### [Work instructions]
Go through the entries below and pick out every line with "scene".
══ Rows
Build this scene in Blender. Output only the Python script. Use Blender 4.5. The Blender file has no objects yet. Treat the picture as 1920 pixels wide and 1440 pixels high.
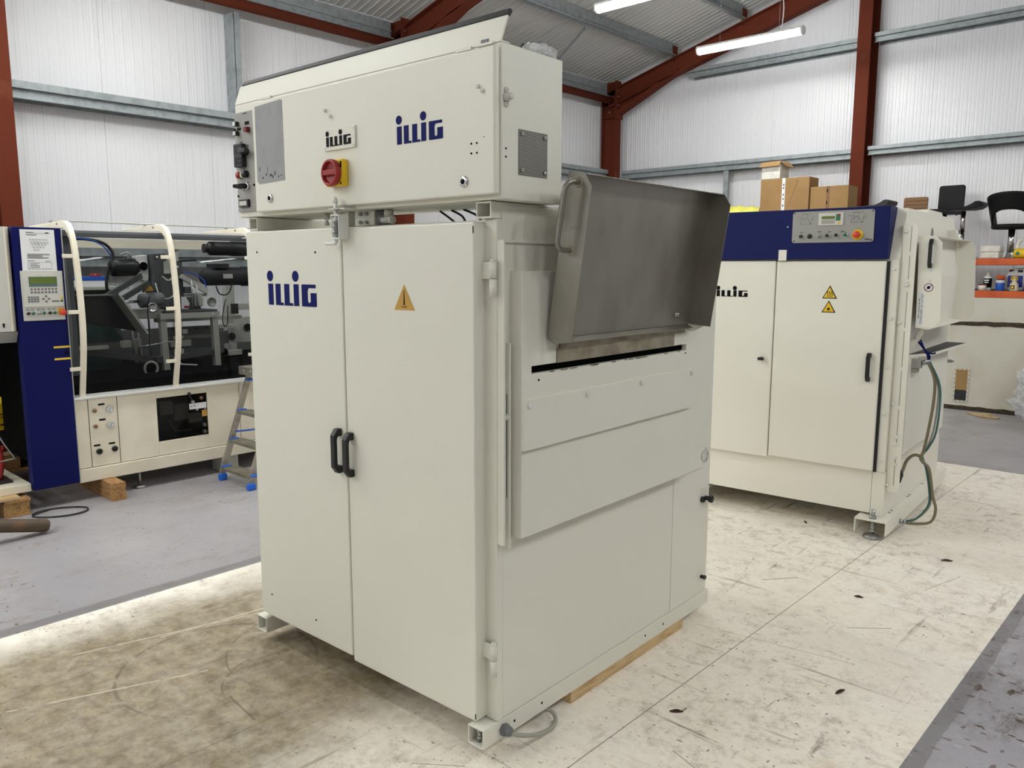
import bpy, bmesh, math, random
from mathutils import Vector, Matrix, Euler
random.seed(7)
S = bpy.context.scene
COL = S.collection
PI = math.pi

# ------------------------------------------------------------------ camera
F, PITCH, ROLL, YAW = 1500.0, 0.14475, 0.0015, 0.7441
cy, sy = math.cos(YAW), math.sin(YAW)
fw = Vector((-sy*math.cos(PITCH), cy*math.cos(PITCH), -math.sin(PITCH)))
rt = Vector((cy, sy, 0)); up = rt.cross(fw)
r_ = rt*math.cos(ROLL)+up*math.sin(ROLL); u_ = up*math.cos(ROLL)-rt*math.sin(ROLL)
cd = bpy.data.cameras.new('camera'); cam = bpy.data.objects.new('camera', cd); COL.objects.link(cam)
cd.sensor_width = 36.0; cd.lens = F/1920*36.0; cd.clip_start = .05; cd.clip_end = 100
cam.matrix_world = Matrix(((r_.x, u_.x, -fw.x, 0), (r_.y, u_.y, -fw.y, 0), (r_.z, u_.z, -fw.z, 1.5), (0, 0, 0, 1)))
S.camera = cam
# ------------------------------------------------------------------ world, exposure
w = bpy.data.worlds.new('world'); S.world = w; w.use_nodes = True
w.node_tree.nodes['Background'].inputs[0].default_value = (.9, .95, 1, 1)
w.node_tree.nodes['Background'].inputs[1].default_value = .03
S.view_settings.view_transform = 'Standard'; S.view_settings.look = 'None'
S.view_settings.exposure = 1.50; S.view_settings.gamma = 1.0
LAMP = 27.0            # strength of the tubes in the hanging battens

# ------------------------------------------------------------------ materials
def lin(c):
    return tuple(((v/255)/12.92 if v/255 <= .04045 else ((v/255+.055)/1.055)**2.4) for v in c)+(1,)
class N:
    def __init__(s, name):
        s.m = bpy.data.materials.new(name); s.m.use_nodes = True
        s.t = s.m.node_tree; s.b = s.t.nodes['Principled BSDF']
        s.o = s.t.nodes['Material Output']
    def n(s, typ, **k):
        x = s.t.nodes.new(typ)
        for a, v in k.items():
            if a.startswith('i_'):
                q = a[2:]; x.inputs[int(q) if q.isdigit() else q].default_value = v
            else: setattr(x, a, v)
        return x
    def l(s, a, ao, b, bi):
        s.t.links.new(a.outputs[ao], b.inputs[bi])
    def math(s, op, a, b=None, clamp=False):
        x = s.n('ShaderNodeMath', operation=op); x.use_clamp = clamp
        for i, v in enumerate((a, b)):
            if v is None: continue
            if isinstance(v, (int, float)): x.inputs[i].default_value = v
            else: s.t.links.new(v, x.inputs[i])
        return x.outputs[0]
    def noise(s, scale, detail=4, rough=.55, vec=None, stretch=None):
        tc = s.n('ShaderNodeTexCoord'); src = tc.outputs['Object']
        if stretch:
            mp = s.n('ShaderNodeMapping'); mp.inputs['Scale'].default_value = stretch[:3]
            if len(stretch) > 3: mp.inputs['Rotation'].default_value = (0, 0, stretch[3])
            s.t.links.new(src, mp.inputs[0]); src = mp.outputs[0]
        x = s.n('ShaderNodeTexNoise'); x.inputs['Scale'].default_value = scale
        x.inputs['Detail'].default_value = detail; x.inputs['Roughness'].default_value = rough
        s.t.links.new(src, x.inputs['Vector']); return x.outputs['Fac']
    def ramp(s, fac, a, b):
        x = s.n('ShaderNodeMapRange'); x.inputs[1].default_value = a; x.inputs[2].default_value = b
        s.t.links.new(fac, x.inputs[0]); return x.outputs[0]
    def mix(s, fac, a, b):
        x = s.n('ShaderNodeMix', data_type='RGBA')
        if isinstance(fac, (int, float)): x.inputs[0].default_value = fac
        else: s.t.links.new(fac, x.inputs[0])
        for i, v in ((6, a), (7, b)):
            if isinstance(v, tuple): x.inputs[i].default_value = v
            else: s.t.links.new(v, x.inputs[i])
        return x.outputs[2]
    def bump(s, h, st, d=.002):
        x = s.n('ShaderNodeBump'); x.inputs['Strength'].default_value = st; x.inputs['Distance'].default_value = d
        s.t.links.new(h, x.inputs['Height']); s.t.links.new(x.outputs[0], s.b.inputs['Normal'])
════
══ Rows
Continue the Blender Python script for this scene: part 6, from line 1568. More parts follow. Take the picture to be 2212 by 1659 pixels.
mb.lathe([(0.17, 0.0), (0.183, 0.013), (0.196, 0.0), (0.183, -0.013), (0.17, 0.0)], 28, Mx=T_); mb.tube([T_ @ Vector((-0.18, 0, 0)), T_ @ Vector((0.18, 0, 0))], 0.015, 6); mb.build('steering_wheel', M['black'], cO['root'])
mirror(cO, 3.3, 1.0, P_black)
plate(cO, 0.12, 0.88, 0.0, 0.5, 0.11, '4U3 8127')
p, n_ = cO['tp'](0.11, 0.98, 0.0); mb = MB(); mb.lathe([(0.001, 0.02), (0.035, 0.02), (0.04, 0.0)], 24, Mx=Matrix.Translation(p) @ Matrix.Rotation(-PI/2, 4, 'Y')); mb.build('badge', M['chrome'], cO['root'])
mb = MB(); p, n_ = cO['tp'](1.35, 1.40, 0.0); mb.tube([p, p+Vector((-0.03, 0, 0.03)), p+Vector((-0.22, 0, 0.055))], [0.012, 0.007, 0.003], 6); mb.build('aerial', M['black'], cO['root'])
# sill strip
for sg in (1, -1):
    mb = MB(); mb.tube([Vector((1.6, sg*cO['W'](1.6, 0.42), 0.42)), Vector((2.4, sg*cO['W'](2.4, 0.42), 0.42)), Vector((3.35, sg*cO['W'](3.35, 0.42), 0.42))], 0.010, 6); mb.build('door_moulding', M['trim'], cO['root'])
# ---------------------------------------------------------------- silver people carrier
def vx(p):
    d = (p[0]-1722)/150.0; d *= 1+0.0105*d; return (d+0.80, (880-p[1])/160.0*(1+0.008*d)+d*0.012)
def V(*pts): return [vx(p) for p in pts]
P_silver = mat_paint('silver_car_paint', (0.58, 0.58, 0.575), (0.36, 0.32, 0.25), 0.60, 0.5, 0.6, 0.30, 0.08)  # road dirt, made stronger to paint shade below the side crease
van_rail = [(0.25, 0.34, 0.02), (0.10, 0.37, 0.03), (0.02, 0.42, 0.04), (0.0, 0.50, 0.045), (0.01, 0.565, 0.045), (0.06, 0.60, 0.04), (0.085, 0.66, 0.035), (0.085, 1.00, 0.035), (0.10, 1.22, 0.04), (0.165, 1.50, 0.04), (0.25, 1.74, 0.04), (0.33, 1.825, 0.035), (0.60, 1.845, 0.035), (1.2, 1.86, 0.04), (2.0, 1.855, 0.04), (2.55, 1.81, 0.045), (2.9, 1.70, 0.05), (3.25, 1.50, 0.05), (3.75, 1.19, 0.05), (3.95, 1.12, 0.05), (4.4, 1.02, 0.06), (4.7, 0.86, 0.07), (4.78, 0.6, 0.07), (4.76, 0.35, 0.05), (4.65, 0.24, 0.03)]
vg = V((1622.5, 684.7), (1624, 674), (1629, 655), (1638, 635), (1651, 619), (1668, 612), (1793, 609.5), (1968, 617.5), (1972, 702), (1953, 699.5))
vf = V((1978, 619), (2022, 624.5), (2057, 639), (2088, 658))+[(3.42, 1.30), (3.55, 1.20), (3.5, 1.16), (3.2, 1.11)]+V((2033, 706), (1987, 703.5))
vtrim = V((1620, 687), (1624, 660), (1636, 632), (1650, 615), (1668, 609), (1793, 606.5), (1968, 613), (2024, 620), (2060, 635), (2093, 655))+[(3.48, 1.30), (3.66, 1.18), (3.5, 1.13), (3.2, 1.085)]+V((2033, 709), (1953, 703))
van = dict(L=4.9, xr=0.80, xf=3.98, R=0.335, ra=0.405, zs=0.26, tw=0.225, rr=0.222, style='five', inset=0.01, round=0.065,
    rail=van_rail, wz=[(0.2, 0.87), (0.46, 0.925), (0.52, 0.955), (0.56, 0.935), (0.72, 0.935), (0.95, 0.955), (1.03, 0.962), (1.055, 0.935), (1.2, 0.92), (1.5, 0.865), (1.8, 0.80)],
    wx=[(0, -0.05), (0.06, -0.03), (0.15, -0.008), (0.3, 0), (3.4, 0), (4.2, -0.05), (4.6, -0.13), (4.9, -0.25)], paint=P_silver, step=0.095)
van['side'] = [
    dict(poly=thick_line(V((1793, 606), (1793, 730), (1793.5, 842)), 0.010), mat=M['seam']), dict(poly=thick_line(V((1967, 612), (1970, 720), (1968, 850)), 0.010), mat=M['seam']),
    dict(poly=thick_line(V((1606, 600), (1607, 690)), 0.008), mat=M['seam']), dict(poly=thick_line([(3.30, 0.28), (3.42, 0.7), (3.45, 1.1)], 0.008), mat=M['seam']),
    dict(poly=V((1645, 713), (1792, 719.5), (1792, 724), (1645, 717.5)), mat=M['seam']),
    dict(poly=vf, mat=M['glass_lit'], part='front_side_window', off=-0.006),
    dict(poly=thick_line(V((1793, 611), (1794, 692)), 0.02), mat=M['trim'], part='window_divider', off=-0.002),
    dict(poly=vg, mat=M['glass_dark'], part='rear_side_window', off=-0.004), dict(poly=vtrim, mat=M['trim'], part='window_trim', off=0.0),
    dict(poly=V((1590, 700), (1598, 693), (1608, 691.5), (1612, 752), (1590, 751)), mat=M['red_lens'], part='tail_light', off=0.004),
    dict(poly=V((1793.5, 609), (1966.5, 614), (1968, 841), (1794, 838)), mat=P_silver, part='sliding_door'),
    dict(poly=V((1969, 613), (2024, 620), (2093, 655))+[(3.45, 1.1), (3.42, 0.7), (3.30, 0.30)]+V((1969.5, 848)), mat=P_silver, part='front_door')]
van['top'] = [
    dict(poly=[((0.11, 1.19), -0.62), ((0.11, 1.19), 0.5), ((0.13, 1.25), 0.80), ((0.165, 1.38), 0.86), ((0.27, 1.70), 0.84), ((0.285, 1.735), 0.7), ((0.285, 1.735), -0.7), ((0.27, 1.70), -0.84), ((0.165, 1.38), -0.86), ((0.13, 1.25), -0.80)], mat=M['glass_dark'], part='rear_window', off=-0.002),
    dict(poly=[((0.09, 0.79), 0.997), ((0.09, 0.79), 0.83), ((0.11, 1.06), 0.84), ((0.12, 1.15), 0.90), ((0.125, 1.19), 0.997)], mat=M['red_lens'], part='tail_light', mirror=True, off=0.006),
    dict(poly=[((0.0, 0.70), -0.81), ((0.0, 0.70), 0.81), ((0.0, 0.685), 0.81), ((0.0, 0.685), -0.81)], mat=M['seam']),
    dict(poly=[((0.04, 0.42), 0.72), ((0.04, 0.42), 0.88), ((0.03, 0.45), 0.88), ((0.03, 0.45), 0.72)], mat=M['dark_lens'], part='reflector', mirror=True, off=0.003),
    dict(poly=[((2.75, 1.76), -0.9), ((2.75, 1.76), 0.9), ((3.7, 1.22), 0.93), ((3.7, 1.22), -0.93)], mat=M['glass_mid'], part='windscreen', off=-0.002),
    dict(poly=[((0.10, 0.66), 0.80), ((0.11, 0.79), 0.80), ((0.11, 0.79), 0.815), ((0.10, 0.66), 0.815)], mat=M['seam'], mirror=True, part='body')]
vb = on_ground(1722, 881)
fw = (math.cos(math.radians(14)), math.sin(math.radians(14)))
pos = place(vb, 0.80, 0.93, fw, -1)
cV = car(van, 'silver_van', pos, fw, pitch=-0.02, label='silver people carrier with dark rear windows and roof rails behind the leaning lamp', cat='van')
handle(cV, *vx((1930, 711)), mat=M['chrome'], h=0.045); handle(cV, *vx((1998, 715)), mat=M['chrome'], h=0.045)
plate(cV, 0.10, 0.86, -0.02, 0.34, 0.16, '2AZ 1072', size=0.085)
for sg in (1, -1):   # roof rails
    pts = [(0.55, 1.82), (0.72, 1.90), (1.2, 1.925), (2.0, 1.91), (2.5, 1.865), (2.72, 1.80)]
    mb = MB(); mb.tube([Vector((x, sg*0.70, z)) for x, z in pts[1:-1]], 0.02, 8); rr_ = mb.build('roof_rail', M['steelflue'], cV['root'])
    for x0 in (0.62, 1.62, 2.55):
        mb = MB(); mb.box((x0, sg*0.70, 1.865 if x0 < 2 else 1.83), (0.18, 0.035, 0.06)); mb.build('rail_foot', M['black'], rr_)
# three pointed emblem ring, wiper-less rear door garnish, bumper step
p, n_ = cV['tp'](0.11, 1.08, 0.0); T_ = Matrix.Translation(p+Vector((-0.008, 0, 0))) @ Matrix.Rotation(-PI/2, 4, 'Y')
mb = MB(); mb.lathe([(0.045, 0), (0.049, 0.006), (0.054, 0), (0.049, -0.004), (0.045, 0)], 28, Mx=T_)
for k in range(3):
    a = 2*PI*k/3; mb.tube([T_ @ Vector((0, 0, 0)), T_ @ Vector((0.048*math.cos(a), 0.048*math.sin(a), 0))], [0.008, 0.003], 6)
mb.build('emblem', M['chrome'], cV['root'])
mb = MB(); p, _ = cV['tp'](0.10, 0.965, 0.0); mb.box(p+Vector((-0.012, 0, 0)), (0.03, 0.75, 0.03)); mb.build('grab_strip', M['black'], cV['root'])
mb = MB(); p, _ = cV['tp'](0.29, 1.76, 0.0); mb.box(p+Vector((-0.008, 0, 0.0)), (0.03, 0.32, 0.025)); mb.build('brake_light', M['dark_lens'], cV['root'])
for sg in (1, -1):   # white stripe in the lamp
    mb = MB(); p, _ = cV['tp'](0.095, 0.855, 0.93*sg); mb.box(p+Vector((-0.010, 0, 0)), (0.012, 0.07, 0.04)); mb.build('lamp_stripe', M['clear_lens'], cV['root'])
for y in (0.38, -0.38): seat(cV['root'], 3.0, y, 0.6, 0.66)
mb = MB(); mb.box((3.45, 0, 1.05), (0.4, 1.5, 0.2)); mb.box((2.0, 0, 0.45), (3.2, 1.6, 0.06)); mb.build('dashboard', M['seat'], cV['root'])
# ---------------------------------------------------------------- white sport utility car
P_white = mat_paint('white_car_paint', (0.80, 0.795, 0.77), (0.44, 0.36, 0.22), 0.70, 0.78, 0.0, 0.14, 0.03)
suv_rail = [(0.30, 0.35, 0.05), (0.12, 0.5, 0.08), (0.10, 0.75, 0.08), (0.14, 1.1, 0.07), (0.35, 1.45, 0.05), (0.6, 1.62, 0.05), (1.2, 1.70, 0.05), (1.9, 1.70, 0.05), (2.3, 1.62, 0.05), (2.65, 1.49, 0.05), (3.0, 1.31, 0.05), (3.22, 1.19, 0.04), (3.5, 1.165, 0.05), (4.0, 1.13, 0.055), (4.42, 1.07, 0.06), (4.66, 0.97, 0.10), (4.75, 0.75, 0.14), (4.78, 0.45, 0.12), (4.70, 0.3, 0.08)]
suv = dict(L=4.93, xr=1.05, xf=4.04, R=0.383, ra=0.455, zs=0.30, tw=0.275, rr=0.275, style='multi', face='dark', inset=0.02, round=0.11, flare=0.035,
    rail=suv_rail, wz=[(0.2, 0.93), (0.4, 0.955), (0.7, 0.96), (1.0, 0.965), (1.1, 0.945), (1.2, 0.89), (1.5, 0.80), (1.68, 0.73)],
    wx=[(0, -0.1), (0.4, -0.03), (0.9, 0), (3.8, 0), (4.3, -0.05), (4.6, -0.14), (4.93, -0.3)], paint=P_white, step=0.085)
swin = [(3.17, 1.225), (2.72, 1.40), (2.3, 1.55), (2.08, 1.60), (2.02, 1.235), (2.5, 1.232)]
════
### [Written solution]
Build this scene in Blender. Output only the Python script. Use Blender 4.5. The Blender file has no objects yet. Treat the picture as 1920 pixels wide and 1440 pixels high.
S = bpy.context.scene
Continue the Blender Python script for this scene: part 6, from line 1568. More parts follow. Take the picture to be 2212 by 1659 pixels.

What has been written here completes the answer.